SINGAPORE, March 27, 2018 – Korea’s economic growth is expected to gain traction in 2018 boosted by external demand, but is likely to moderate slightly due to weaker private investment, according to the 2017 Annual Consultation Report on Korea published by the ASEAN+3 Macroeconomic Research Office (AMRO) today. The report was prepared on the basis of AMRO’s Annual Consultation Visit to the country in August 2017 and data availability as of January 25, 2018.

The Korean economy is projected to expand by 2.9 percent in 2018, which is slightly lower than 3.1 percent in 2017 but remaining at around the potential growth rate. In 2017, inflation picked up to 1.9 percent. Demand-side inflation pressures remain subdued with stable core inflation and moderate wage growth. In 2018, consumer price inflation will remain at 1.9 percent, supported by a sustained recovery in private consumption.

The external position remains strong. The current account surplus has remained sizable on the back of a large trade surplus despite a deterioration in the services account deficit. External debt repayment capacity remains strong with improved maturity structure and ample foreign reserves buffer.

Credit to the private sector—particularly to households—expanded at a slower pace. The imposition of stricter loan screening guidelines has contributed to a slowdown in lending to households. Financial institutions’ buffers to cover expected and unexpected losses remain sufficient, with high capital adequacy ratios and low non-performing loan (NPL) ratios in both banks and non-banks.

Fiscal buffers remain ample with strong revenue collection.

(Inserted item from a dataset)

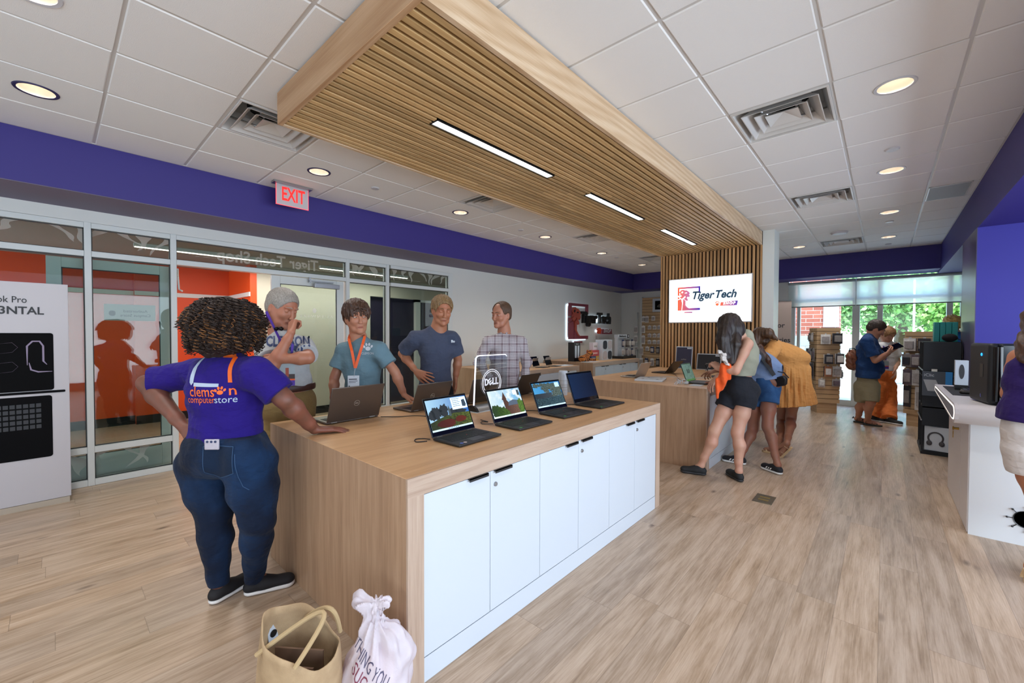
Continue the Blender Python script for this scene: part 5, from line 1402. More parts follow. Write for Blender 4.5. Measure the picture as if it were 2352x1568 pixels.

In 2017, fiscal revenue continued to grow strongly supported by brisk tax collection while fiscal spending expanded with a higher priority on job creation. On a net basis, the fiscal balance is expected to deteriorate slightly in 2017, but the government debt level in terms of GDP remains low.

Headwinds to the growth outlook include a sustained drag on private consumption from high household debt amid rising trade protectionism. Meanwhile, heightened geopolitical tensions and tighter global financial conditions may pose significant tail risks to financial stability.

From a longer-term perspective, key challenges are centered around declining potential growth rate. In the corporate sector, the uneven growth between information and communication technology (ICT) and non-ICT companies, and the excessive concentration in the ICT sector may make the economy susceptible to shocks arising from global ICT downturns and fierce competition in the sector. The continued relocation of production lines abroad could adversely affect Korea’s key manufacturing sectors and further weaken domestic employment.

The active use of fiscal policy to pursue an inclusive economic growth strategy without jeopardizing fiscal sustainability is commendable. The government’s strong commitment to achieving more inclusive growth through an incomes policy is welcome. However, the policy should be implemented in a flexible manner to avoid adverse effects in the labor market. The government should also be mindful of the effects of higher costs for the business sector in the near-term.

The current accommodative monetary policy should be headed toward a gradual normalization to build up policy space in view of the robust economic growth. It would be prudent to shift the policy mix towards greater reliance on fiscal policy to sustain the growth momentum and facilitate the restructuring of the economy. However, the timing and pace of withdrawal of monetary stimulus should be consistent with macroeconomic and financial developments and the external policy environment. The high level of household debt, which has increased rapidly in the last few years, needs to be contained through stricter macroprudential measures.

The continued implementation of structural reforms is required to strengthen long-term growth potential. The new government’s “innovative growth” pillar is commendable. This encompasses strong support to cutting-edge technologies, higher investment in competitive small and medium-sized enterprises (SMEs), and the development of 5G and Internet of Things (IoT) networking infrastructure. Furthermore, greater efforts should be made to speed up a broad range of institutional reforms, including labor market reforms and financial innovations, which have been delayed due to political uncertainty in the past year.

About AMRO and AMRO’s Annual Consultation Report

The ASEAN+3 Macroeconomic Research Office (AMRO) was established to contribute to securing the economic and financial stability of the ASEAN+3 region, which includes 10 members of the Association of Southeast Asian Nations and China, Hong Kong, China, Japan, and Korea. As an international organization, AMRO fulfils its mandate by conducting macroeconomic surveillance, supporting the implementation of the regional financial arrangements, the Chiang Mai Initiative Multilateralisation (CMIM), and providing technical assistance to the members.

The Annual Consultation Report was prepared in accordance with AMRO’s macroeconomic surveillance function. AMRO is committed to monitoring, analyzing and reporting to its members on their macroeconomic status and financial soundness. It also helps identify relevant risks and vulnerabilities, and assists members, if requested, in the timely formulation of policy recommendations to mitigate such risks.